In United States constitutional law, police power is the capacity of the states to regulate behavior and enforce order within their territory for the betterment of the health, safety, morals, and general welfare of their inhabitants. Under the Tenth Amendment to the United States Constitution, the powers not delegated to the Federal Government are reserved to the states or to the people. This implies that the Federal Government does not possess all possible powers, because most of these are reserved to the State governments, and others are reserved to the people.

Police power is exercised by the legislative and executive branches of the various states through the enactment and enforcement of laws. States have the power to compel obedience to these laws through whatever measures they see fit, provided these measures do not infringe upon any of the rights protected by the United States Constitution or in the various state constitutions, and are not unreasonably arbitrary or oppressive. Methods of enforcement can include legal sanctions, physical means, and other forms of coercion and inducement. Controversies over the exercise of state police power can arise when exercise by state authorities conflicts with individual rights and freedoms.

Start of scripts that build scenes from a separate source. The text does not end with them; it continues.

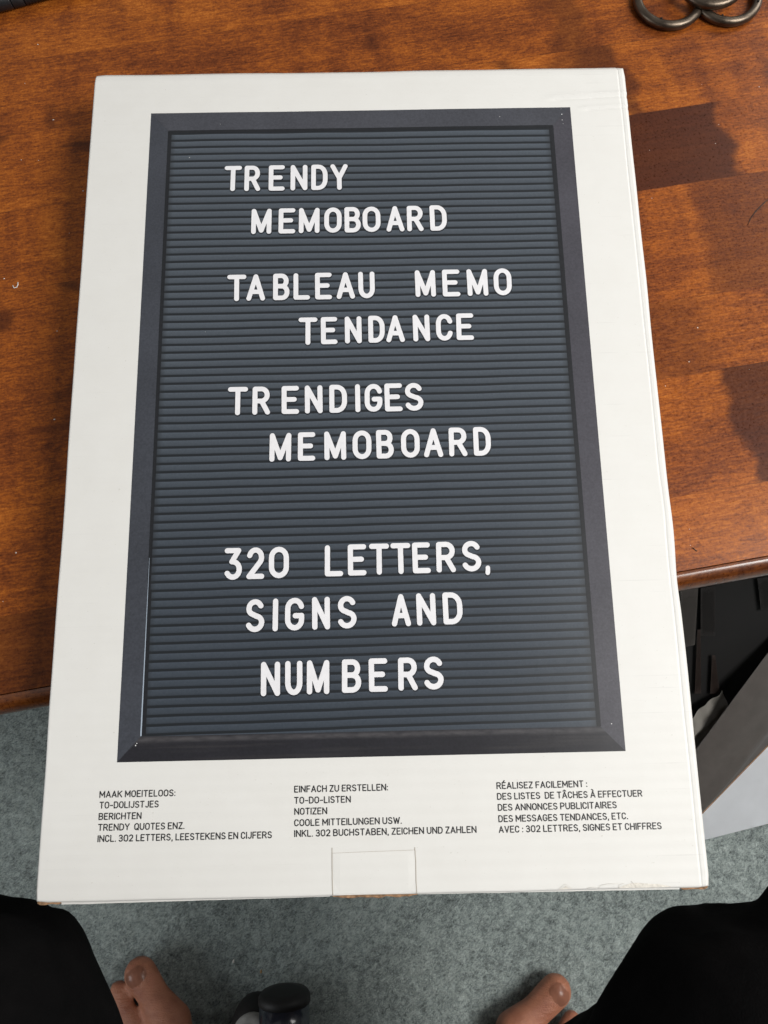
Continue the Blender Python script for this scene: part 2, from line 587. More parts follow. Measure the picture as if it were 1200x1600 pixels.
# ------------------------------------------------------------------ table (local X along its front edge)
TH = radians(9.0)
table = empty('wooden_table', (0, 0, 0), TH)
tag(table, 'orange brown varnished wooden table with rounded front moulding under the white box', 'table')
U0, U1, VB = -0.72, 0.72, 0.55
bm = bmesh.new()
box(bm, U0, U1, -0.1036, VB, ZT - 0.022, ZT)
obj('tabletop', bm, M_WOOD, table, smooth=False)
bm = bmesh.new()
prof = [(-0.1039, -0.0008), (-0.1043, 0.0002), (-0.1062, 0.0001), (-0.1085, -0.0008), (-0.1108, -0.0026), (-0.1128, -0.0054), (-0.1139, -0.0088),
        (-0.1142, -0.012), (-0.1136, -0.0155), (-0.1120, -0.019), (-0.1090, -0.0215), (-0.1039, -0.0225)]
nu = 60
rings = []
for i in range(nu + 1):
    u = U0 + (U1 - U0) * i / nu
    rings.append([bm.verts.new((u, v + 0.00012 * noise.noise(Vector((u * 30, 0, 0))), ZT + z)) for v, z in prof])
for a, b in zip(rings, rings[1:]):
    for j in range(len(prof) - 1):
        bm.faces.new((a[j], a[j + 1], b[j + 1], b[j]))
bm.faces.new(rings[0])
bm.faces.new(list(reversed(rings[-1])))
bmesh.ops.recalc_face_normals(bm, faces=bm.faces)
obj('edge_moulding', bm, M_EDGE, table)
bm = bmesh.new()
box(bm, U0 + 0.06, U1 - 0.06, -0.055, -0.035, ZT - 0.085, ZT - 0.0225, 0.002)
box(bm, U0 + 0.06, U1 - 0.06, VB - 0.06, VB - 0.04, ZT - 0.085, ZT - 0.0225, 0.002)
obj('apron', bm, M_UNDER, table, smooth=False)
for lu in (U0 + 0.03, U1 - 0.08):
    for lv in (-0.06, VB - 0.065):
        bm = bmesh.new()
        box(bm, lu, lu + 0.05, lv, lv + 0.05, 0.0, ZT - 0.0225, 0.003)
        obj('leg', bm, M_UNDER, table, smooth=False)

# ------------------------------------------------------------------ the white box
W, H, D = 0.330, 0.47346, ZB - ZT
carton = empty('white_carton', (0, 0, ZT))
tag(carton, 'flat white cardboard box with a printed black letter board, lying on the table edge', 'box')


def dome(x, y):
    """slight waviness of the pressed board, in metres over the flat top"""
    return 0.00030 * noise.noise(Vector((x * 9 + 3.1, y * 7, 0.4))) + 0.00012 * noise.noise(Vector((x * 30, y * 24, 2.0)))


def g(t, s):
    return exp(-(t / s) ** 2)


def seg(x, y, p, q, s):
    p, q = Vector(p), Vector(q)
    d = q - p
    t = max(0, min(1, (Vector((x, y)) - p).dot(d) / d.dot(d)))
    return g((Vector((x, y)) - p - d * t).length, s)


def carton_z(x, y):
    z = dome(x, y)
    r = 0.0013
    d = min(x + W / 2, W / 2 - x, y + H / 2, H / 2 - y)
    if d < r:
        z -= r - sqrt(max(0, r * r - (r - d) ** 2))
    cx = 0.1606 + 0.0004 * noise.noise(Vector((y * 16, 5, 0))) + 0.0006 * g(y + 0.045, 0.014)
    z -= 0.00022 * g(x - cx, 0.00045)
    if x > cx:
        z -= 0.00008
    z += -0.00055 * seg(x, y, (0.120, 0.2132), (0.165, 0.2155), 0.0011) + 0.0004 * seg(x, y, (0.118, 0.2158), (0.165, 0.2180), 0.0012)
    z += -0.00045 * seg(x, y, (0.138, 0.2055), (0.165, 0.2072), 0.0010) + 0.0003 * seg(x, y, (0.136, 0.2075), (0.165, 0.2092), 0.001)
    return z


def spaced(lo, hi, fine, extra=()):
    out = []
    v = lo
    while v < hi - 1e-9:
        out.append(v)
        d = min(v - lo, hi - v)
        st = 0.00032 if d < 0.0016 else fine
        for a, b, stp in extra:
            if a - st <= v < b:
                st = min(st, stp)
        v += st
    out.append(hi)
    return out


bm = bmesh.new()
xs = spaced(-W / 2, W / 2, 0.004, [(0.1585, 0.1630, 0.0003), (0.117, 0.165, 0.0025)])
ys = spaced(-H / 2, H / 2, 0.004, [(0.203, 0.222, 0.0005)])


def outline(x, y):
    """hand-folded edges are never dead straight"""
    nx, ny = x, y
    wx = max(0, (abs(x) - W / 2 + 0.006) / 0.006)
    wy = max(0, (abs(y) - H / 2 + 0.006) / 0.006)
    if wx > 0:
        nx += wx * 0.00035 * noise.noise(Vector((y * 22, x * 3, 0.7)))
        if x > 0:
            nx += wx * (0.0006 * g(y + 0.055, 0.016) - 0.0005 * g(y + 0.085, 0.012))
    if wy > 0:
        ny += wy * 0.00035 * noise.noise(Vector((x * 26, y * 3, 1.7)))
    # blunted corners
    if wx > 0 and wy > 0:
        nx -= math.copysign(0.0006 * wx * wy, x)
        ny -= math.copysign(0.0006 * wx * wy, y)
    return nx, ny


rows = []
for yy in ys:
    row = []
    for xx in xs:
        ox, oy = outline(xx, yy)
        row.append(bm.verts.new((ox, oy, D + carton_z(xx, yy))))
    rows.append(row)
for r0, r1 in zip(rows, rows[1:]):
    for i in range(len(xs) - 1):
        bm.faces.new((r0[i], r0[i + 1], r1[i + 1], r1[i]))
loop = rows[0] + [r[-1] for r in rows[1:]] + list(reversed(rows[-1][:-1])) + [r[0] for r in reversed(rows[1:-1])]
low = []
for v in loop:
    low.append(bm.verts.new((v.co.x * 0.9955, v.co.y * 0.9945, 0.0)))
mid = [bm.verts.new((v.co.x * 0.9975, v.co.y * 0.9975, D - 0.005)) for v in loop]
L = len(loop)
for i in range(L):
    j = (i + 1) % L
    bm.faces.new((mid[i], mid[j], loop[j], loop[i]))
    bm.faces.new((low[i], low[j], mid[j], mid[i]))
bm.faces.new(list(reversed(low)))
obj('carton_body', bm, M_CARD, carton)


def sheet_z(x, y, off):
    return D + dome(x, y) + off


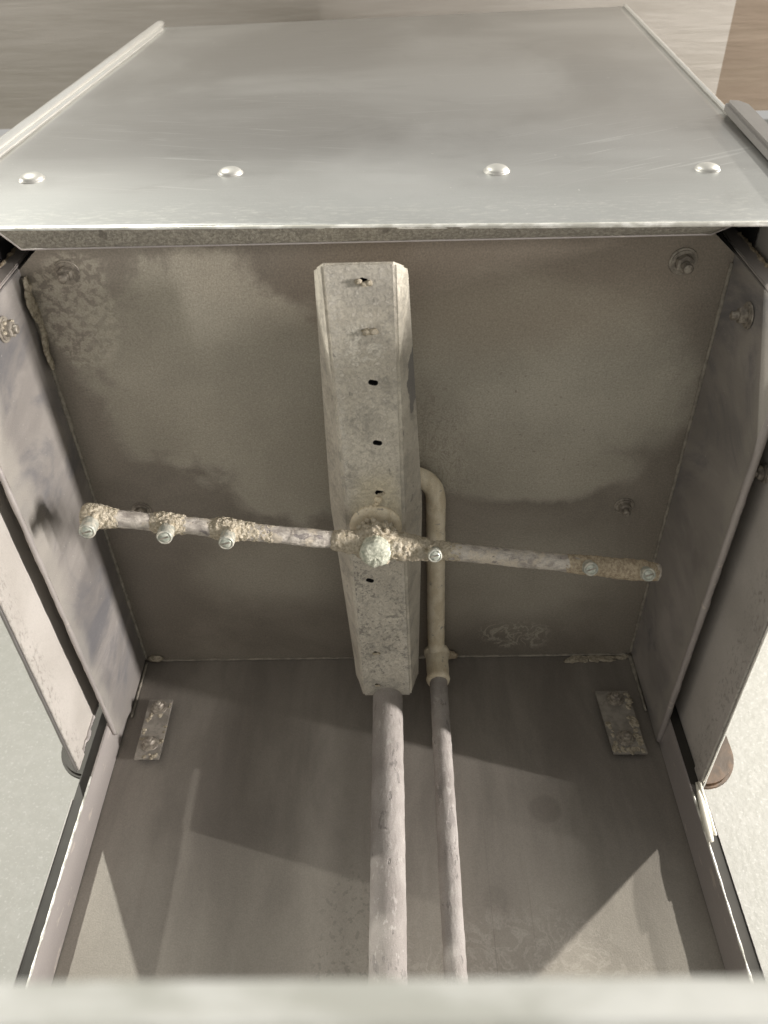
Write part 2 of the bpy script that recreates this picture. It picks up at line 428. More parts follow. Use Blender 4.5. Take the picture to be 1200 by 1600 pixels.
    colr = n.mix(n.rng(a, 0.38, 0.62), (0.20, 0.175, 0.145), (0.36, 0.325, 0.27))
    MAT['nut'] = n.out(colr, 0.5, 0.4, n.bump(a, 0.001, 0.6))
    n = N('bright_bolt_steel')
    a = n.noise(120, 3, 0.6)
    colr = n.mix(a, (0.40, 0.39, 0.36), (0.56, 0.55, 0.51))
    MAT['bolt'] = n.out(colr, 0.46, 0.6, n.bump(a, 0.0006, 0.3))
    n = N('weld_bead')
    a = n.noise(120, 4, 0.6)
    colr = n.mix(n.rng(a, 0.36, 0.62), (0.20, 0.18, 0.148), (0.31, 0.282, 0.23))
    MAT['weld'] = n.out(colr, 0.7, 0.15, n.bump(a, 0.002, 0.7))
    n = N('bracket_steel')
    a = n.noise(90, 5, 0.65, 0.3)
    colr = n.mix(n.rng(a, 0.38, 0.62), (0.25, 0.23, 0.20), (0.36, 0.33, 0.285))
    MAT['bracket'] = n.out(colr, 0.5, 0.35, n.bump(a, 0.001, 0.5))
    n = N('bracket_deposit')
    a = n.noise(220, 5, 0.7)
    colr = n.mix(n.rng(a, 0.35, 0.62), (0.22, 0.19, 0.14), (0.44, 0.39, 0.30))
    MAT['deposit'] = n.out(colr, 0.9, 0, n.bump(a, 0.002, 0.8), 0.2)

    # ---- surroundings
    n = N('white_wall_paint')
    a = n.noise(110, 4, 0.6)
    colr = n.mix(n.rng(n.noise(2.5, 3), 0.3, 0.7), (0.345, 0.342, 0.309), (0.375, 0.371, 0.338))
    colr = n.mix(n.math('MULTIPLY', n.rng(n.noise(150, 2), 0.70, 0.74), 0.4), colr, (0.6, 0.59, 0.55))
    colr = n.mix(n.math('MULTIPLY', n.rng(n.noise(70, 5, 0.7), 0.45, 0.62), 0.3), colr, (0.45, 0.445, 0.415))
    colr = n.mix(n.math('MULTIPLY', n.rng(n.noise(240, 3, 0.6), 0.58, 0.68), 0.5), colr, (0.56, 0.555, 0.53))
    MAT['wall'] = n.out(colr, 0.55, 0, n.bump(a, 0.0013, 0.8))
    n = N('canopy_brushed_steel')
    a = n.noise(10, 5, 0.6, 0.5, (0.25, 1.6, 1))
    f = n.noise(90, 4, 0.7, 0.1, (0.08, 1.5, 1))
    colr = n.mix(n.rng(a, 0.35, 0.65), (0.37, 0.340, 0.300), (0.43, 0.398, 0.358))
    colr = n.mix(n.math('MULTIPLY', n.rng(f, 0.45, 0.7), 0.3), colr, (0.50, 0.47, 0.43))
    nm = n.bump(n.noise(9, 4, 0.6, 0.4, (0.2, 2.0, 1)), 0.008, 0.35)
    MAT['canopy'] = n.out(colr, 0.46, 0.7, nm)
    n = N('canopy_reflection_steel')  # same canopy steel, its brown reflection and shade put into the colour
    a = n.noise(10, 5, 0.6, 0.5, (0.35, 1.6, 1))
    colr = n.mix(n.rng(a, 0.35, 0.65), (0.245, 0.192, 0.145), (0.28, 0.225, 0.172))
    nm = n.bump(n.noise(9, 4, 0.6, 0.4, (0.2, 2.0, 1)), 0.008, 0.35)
    MAT['canopy_reflection'] = n.out(colr, 0.38, 0.7, nm)
    n = N('rusty_brown_paint')
    a = n.noise(25, 5, 0.65, 0.4, (1, 1, 0.6))
    colr = n.mix(n.rng(a, 0.38, 0.6), (0.045, 0.028, 0.015), (0.115, 0.066, 0.034))
    MAT['rust'] = n.out(colr, 0.4, 0.2, n.bump(a, 0.001, 0.4))
    n = N('dark_olive_paint')
    a = n.noise(25, 4, 0.6)
    colr = n.mix(a, (0.022, 0.019, 0.013), (0.045, 0.038, 0.027))
    MAT['olive'] = n.out(colr, 0.45, 0.2)
    n = N('ivory_plastic')
    colr = n.mix(n.noise(70, 3, 0.6, 0, (1, 1, 0.3)), (0.62, 0.58, 0.48), (0.82, 0.80, 0.70))
    MAT['ivory'] = n.out(colr, 0.45)
    n = N('smeared_rim_steel')
    a = n.noise(60, 4, 0.6, 0.3, (0.7, 1, 1))
    colr = n.mix(n.rng(a, 0.35, 0.65), (0.36, 0.36, 0.33), (0.52, 0.52, 0.50))
    MAT['rim'] = n.out(colr, 0.4, 0.2, n.bump(a, 0.003, 0.5))
build_materials()

# ------------------------------------------------------------------ mesh helpers
def finish(name, bm, mat, parent=None, smooth=False, bevel=0.0, loc=None, rot=None):
    bmesh.ops.recalc_face_normals(bm, faces=bm.faces)
    me = bpy.data.meshes.new(name)
    if bevel:
        bmesh.ops.bevel(bm, geom=[e for e in bm.edges if e.is_manifold and e.calc_face_angle(0) > 0.5],
                        offset=bevel, segments=2, affect='EDGES', clamp_overlap=True)
    bm.to_mesh(me)
    bm.free()
    if smooth:
        for p in me.polygons:
            p.use_smooth = True
    if isinstance(mat, str):
        me.materials.append(MAT[mat])
    else:
        for q in mat:
            me.materials.append(MAT[q])
    o = bpy.data.objects.new(name, me)
    col.objects.link(o)
    if name in ('lime_crust', 'lime_plug'):
        o['kind'] = 'stuff'
    if parent:
        o.parent = parent
    if loc is not None:
        o.location = loc
    if rot is not None:
        o.rotation_euler = rot
    return o

def empty(name, label, cat):
    o = bpy.data.objects.new(name, None)
    col.objects.link(o)
    o.empty_display_size = 0.05
    o['label'], o['category'] = label, cat
    return o

def tag(o, label, cat):
    o['label'], o['category'] = label, cat
    return o

def box(bm, x0, x1, y0, y1, z0, z1):
    vs_ = [bm.verts.new((x, y, z)) for z in (z0, z1) for y in (y0, y1) for x in (x0, x1)]
    for f in ((0, 1, 3, 2), (4, 6, 7, 5), (0, 4, 5, 1), (2, 3, 7, 6), (0, 2, 6, 4), (1, 5, 7, 3)):
        bm.faces.new([vs_[i] for i in f])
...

The authority for use of police power under American Constitutional law has its roots in English and European common law traditions. Even more fundamentally, use of police power draws on two (Latin) principles, sic utere tuo ut alienum non laedas ("use that which is yours so as not to injure others"), and salus populi suprema lex esto ("the welfare of the people shall be the supreme law"), to justify restriction of individual liberties in order to protect the general welfare. The concept of police power in America was further expanded in a series of notable court cases in the late-nineteenth and early-twentieth centuries, including the landmark 1851 Massachusetts Supreme Judicial Court case Commonwealth v. Alger, and the 1905 Supreme Court case Jacobson v. Massachusetts.